TAM 201317010 (April 26, 2013)

In this TAM, Trust A and Trust B owned interests in Company X. B was a Trustee of both Trust A and Trust B. A was a shareholder in Company X and a special trustee of Trust A and Trust B. Company X owned Company Y as a subsidiary and A was also the president of Company Y. Regarding Company X and Company Y stock owned by the Trusts, A, as the special trustee, controlled all decisions regarding the sale or retention of such stock and all voting of such stock. A indicated that he was unable to differentiate his time spent as president of Company Y, as special trustee of Trust A and Trust B, and as a shareholder of Company X. B, as Trustee of Trust A and Trust B, was not involved in the operations of the activities of either Company X or Company Y.
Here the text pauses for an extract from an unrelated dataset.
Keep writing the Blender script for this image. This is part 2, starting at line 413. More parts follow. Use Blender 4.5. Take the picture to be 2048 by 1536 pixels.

The TAM indicates that based on the above facts, the Trusts did not materially participate in the activities of Company X or Company Y for purposes of § 469(h). Under § 469(h)(1), material participation is defined as an activity which the taxpayer participates in on a regular, continuous and substantial basis. There are no Treasury regulations indicating how this applies to estates and trusts but the legislative history for § 469 indicates that "an estate or trust is treated as materially participating in an activity . . . if an executor or fiduciary, in his capacity as such, is so participating." Accordingly, A's time spent as special trustee voting the stock of Company X and Company Y or considering the sales of such stock would count for purposes of determining the Trusts' material participation, but such time did not rise to the level of being "regular, continuous and substantial." Therefore, the TAM concludes that Trust A and Trust B did not materially participate in the activities of Company X or Company Y.